胸をなで下ろしてる場合じゃない!
- 日本経済新聞(Web版) 2012/10/5 「ウナギ・マグロの取引規制、米が提案見送りへ 」
来年3月にタイで開くワシントン条約締約国会議の議題提案が4日、締め切られた。ウナギを絶滅の恐れがある野生動植物に指定し、国際取引の規制対象にすることを検討していた米国は提案を見送ったもようだ。クロマグロも提案はなく、消費国の日本は胸をなで下ろしている。ただ資源量が減っている状況に変わりはなく、自主的な対応を強める方針だ。
アメリカが提案を見送った経緯はこの記事ではわかりませんが、「胸をなで下ろして」いる場合じゃないです。その前日のニュース。

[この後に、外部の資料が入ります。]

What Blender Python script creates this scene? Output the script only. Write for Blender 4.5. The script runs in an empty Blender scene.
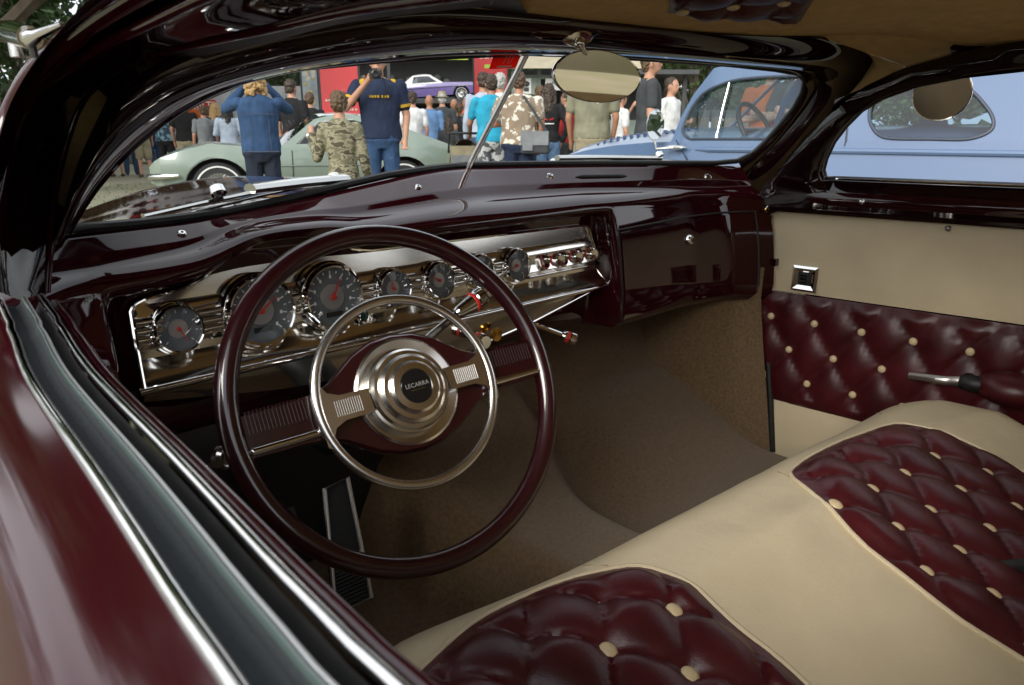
import bpy, bmesh, math, random
import numpy as np
from math import sin, cos, pi, radians as R, sqrt, atan2
from mathutils import Vector as V, Matrix as M
from mathutils import noise
from mathutils.geometry import delaunay_2d_cdt
random.seed(7)
SC = bpy.context.scene
COL = SC.collection

# ---------------------------------------------------------------- camera
CAM = V((-0.86, 0.0, 0.95))
YAW, PITCH, FPX = R(45), R(16.25), 700.0
cd = bpy.data.cameras.new('camera')
cam = bpy.data.objects.new('camera', cd); COL.objects.link(cam)
cam.location = CAM
cam.rotation_euler = (pi/2 - PITCH, 0, -YAW)
cd.sensor_width = 36.0; cd.lens = FPX/1024*36
cd.clip_start = 0.01; cd.clip_end = 2000
cd.dof.use_dof = True; cd.dof.focus_distance = 1.15; cd.dof.aperture_fstop = 16.0
SC.camera = cam
# ---------------------------------------------------------------- sky, sun, exposure
w = bpy.data.worlds.new('World'); SC.world = w; w.use_nodes = True
wt = w.node_tree; wt.nodes.clear()
wo = wt.nodes.new('ShaderNodeOutputWorld'); bg = wt.nodes.new('ShaderNodeBackground')
sky = wt.nodes.new('ShaderNodeTexSky'); sky.sky_type = 'NISHITA'; sky.sun_disc = False
SUN_EL, SUN_AZ = R(30), R(256)
sky.sun_elevation = SUN_EL; sky.sun_rotation = SUN_AZ
sky.air_density = 1.2; sky.dust_density = 5.0; sky.ozone_density = 1.0
hsv = wt.nodes.new('ShaderNodeHueSaturation'); hsv.inputs['Saturation'].default_value = 0.3
wt.links.new(sky.outputs[0], hsv.inputs['Color'])
tcw = wt.nodes.new('ShaderNodeTexCoord'); cn = wt.nodes.new('ShaderNodeTexNoise'); cn.inputs['Scale'].default_value = 2.2; cn.inputs['Detail'].default_value = 5
cr = wt.nodes.new('ShaderNodeValToRGB'); cr.color_ramp.elements[0].position = .35; cr.color_ramp.elements[1].position = .68
cr.color_ramp.elements[0].color = (4.2, 4.4, 4.9, 1); cr.color_ramp.elements[1].color = (7.0, 7.0, 7.2, 1)
mxw = wt.nodes.new('ShaderNodeMix'); mxw.data_type = 'RGBA'; mxw.inputs['Factor'].default_value = .8      # high thin overcast over the clear sky
wt.links.new(tcw.outputs['Generated'], cn.inputs['Vector']); wt.links.new(cn.outputs['Fac'], cr.inputs['Fac'])
wt.links.new(hsv.outputs[0], mxw.inputs['A']); wt.links.new(cr.outputs['Color'], mxw.inputs['B'])
wt.links.new(mxw.outputs['Result'], bg.inputs['Color']); bg.inputs['Strength'].default_value = 0.105
wt.links.new(bg.outputs[0], wo.inputs['Surface'])
sd = bpy.data.lights.new('sun', 'SUN'); sd.energy = 1.5; sd.angle = R(36); sd.color = (1, .95, .88)
so = bpy.data.objects.new('sun', sd); COL.objects.link(so)
# the sun stands to the left of the car, veiled by cloud
sdir = V((sin(SUN_AZ)*cos(SUN_EL), cos(SUN_AZ)*cos(SUN_EL), sin(SUN_EL)))
so.rotation_euler = sdir.to_track_quat('Z', 'Y').to_euler()
SC.view_settings.view_transform = 'Standard'; SC.view_settings.look = 'None'
SC.view_settings.exposure = 1.4; SC.view_settings.gamma = 1.0
SC.view_settings.use_curve_mapping = False
SC.render.engine = 'CYCLES'
SC.cycles.max_bounces = 10; SC.cycles.transparent_max_bounces = 16
SC.cycles.sample_clamp_indirect = 6.0

# ---------------------------------------------------------------- measuring: a sight line of the photograph against a surface of the place
_F = V((sin(YAW)*cos(PITCH), cos(YAW)*cos(PITCH), -sin(PITCH)))
_R = V((cos(YAW), -sin(YAW), 0)); _U = _R.cross(_F)
def sight(u, v): return _F + _R*((u-512)/FPX) - _U*((v-342.5)/FPX)
def on(u, v, fn, t0=.05, t1=6.0, n=240):
    """first point along a sight line where fn(point) changes sign"""
    d = sight(u, v); a = t0; fa = fn(CAM+d*a)
    for i in range(1, n+1):
        b = t0*(t1/t0)**(i/n); fb = fn(CAM+d*b)
        if fa*fb <= 0:
            for _ in range(40):
                m = (a+b)/2; fm = fn(CAM+d*m)
                if fa*fm <= 0: b = m
                else: a, fa = m, fm
            return CAM+d*((a+b)/2)
        a, fa = b, fb
    return CAM+d*t1
def atx(u, v, x): d = sight(u, v); return CAM+d*((x-CAM.x)/d.x)
def aty(u, v, y): d = sight(u, v); return CAM+d*((y-CAM.y)/d.y)
def atz(u, v, z): d = sight(u, v); return CAM+d*((z-CAM.z)/d.z)
def atd(u, v, dist):                       # at a horizontal distance straight ahead
    d = sight(u, v); return CAM+d*(dist/(d.xy.length))

# ---------------------------------------------------------------- materials
def lin(c): return tuple(c)+(1,) if len(c) == 3 else c
def mat(name, col, rough=.5, metal=0, coat=0, bump=0, bscale=80, var=0, vscale=6, sheen=0, spec=.5, emit=None, coat_rough=.03, detail=6, col2=None, stretch=None):
    m = bpy.data.materials.new(name); m.use_nodes = True
    t = m.node_tree; b = t.nodes['Principled BSDF']
    b.inputs['Base Color'].default_value = lin(col); b.inputs['Roughness'].default_value = rough
    b.inputs['Metallic'].default_value = metal; b.inputs['Coat Weight'].default_value = coat
    b.inputs['Coat Roughness'].default_value = coat_rough; b.inputs['Coat IOR'].default_value = 1.6
    b.inputs['Specular IOR Level'].default_value = spec
    if sheen: b.inputs['Sheen Weight'].default_value = sheen
    if emit: b.inputs['Emission Color'].default_value = lin(emit[0]); b.inputs['Emission Strength'].default_value = emit[1]
    tc = t.nodes.new('ShaderNodeTexCoord'); src = tc.outputs['Object']
    if stretch:
        mp = t.nodes.new('ShaderNodeMapping'); mp.inputs['Scale'].default_value = stretch
        t.links.new(src, mp.inputs['Vector']); src = mp.outputs[0]
    if var:
        n = t.nodes.new('ShaderNodeTexNoise'); n.inputs['Scale'].default_value = vscale; n.inputs['Detail'].default_value = detail
        t.links.new(src, n.inputs['Vector'])
        r = t.nodes.new('ShaderNodeValToRGB'); r.color_ramp.elements[0].position = .3; r.color_ramp.elements[1].position = .7
        c2 = col2 or tuple(min(1, c*(1+var)) for c in col[:3])
        c1 = col if col2 else tuple(c*(1-var) for c in col[:3])
        r.color_ramp.elements[0].color = lin(c1); r.color_ramp.elements[1].color = lin(c2)
        t.links.new(n.outputs['Fac'], r.inputs['Fac']); t.links.new(r.outputs['Color'], b.inputs['Base Color'])
        if rough > .1 and metal < .5:
            mr = t.nodes.new('ShaderNodeMapRange'); mr.inputs['To Min'].default_value = rough*.85; mr.inputs['To Max'].default_value = min(1, rough*1.15)
            t.links.new(n.outputs['Fac'], mr.inputs['Value']); t.links.new(mr.outputs[0], b.inputs['Roughness'])
    if bump:
        n2 = t.nodes.new('ShaderNodeTexNoise'); n2.inputs['Scale'].default_value = bscale; n2.inputs['Detail'].default_value = 8
        t.links.new(src, n2.inputs['Vector'])
        bp = t.nodes.new('ShaderNodeBump'); bp.inputs['Strength'].default_value = bump; bp.inputs['Distance'].default_value = .002
        t.links.new(n2.outputs['Fac'], bp.inputs['Height']); t.links.new(bp.outputs[0], b.inputs['Normal'])
    return m
def leather_bump(m, scale=420, strength=.25):
    t = m.node_tree; b = t.nodes['Principled BSDF']; tc = t.nodes.new('ShaderNodeTexCoord')
    vo = t.nodes.new('ShaderNodeTexVoronoi'); vo.inputs['Scale'].default_value = scale; vo.feature = 'DISTANCE_TO_EDGE'
    no = t.nodes.new('ShaderNodeTexNoise'); no.inputs['Scale'].default_value = 22; no.inputs['Detail'].default_value = 5
    mx = t.nodes.new('ShaderNodeMath'); mx.operation = 'MULTIPLY_ADD'; mx.inputs[1].default_value = 3.0
    t.links.new(tc.outputs['Object'], vo.inputs['Vector']); t.links.new(tc.outputs['Object'], no.inputs['Vector'])
    t.links.new(no.outputs['Fac'], mx.inputs[0]); t.links.new(vo.outputs['Distance'], mx.inputs[2])
    bp = t.nodes.new('ShaderNodeBump'); bp.inputs['Strength'].default_value = strength; bp.inputs['Distance'].default_value = .002
    t.links.new(mx.outputs[0], bp.inputs['Height']); t.links.new(bp.outputs[0], b.inputs['Normal'])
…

- 日本経済新聞(Web版) 2012/10/4 「養殖クロマグロ、築地で相場上昇 稚魚の漁が振るわず 」
稚魚の段階で漁獲され養畜されたマグロは産卵せずに喰われていくわけです。食物連鎖の上位に位置する魚種なのにそんな獲り方をしていたら、資源量が先細りになるのは必定というもの。
一方、ウナギに関してはこんな報道が。
- 日本経済新聞(Web版) 2012/9/2 「土用の丑の日、ウナギ高騰でかば焼き支出11%減 」
価格は上がったのに支出は減っているということは、購入する人が大幅に減ったということです。総務省の家計調査では昨年7月には43%の世帯がウナギ蒲焼きを購入したのに対し、今年の7月は30%にとどまったとのこと。ただし、消費者の意識が「高いから買わない」というものであれば流通大手は一層のコストカットを目指し、そのことがやがて世界中のウナギ資源とウナギ関連産業を駄目にしてしまいかねません。「絶滅に瀕しているから買わないのだ」というメッセージを発信することが重要です。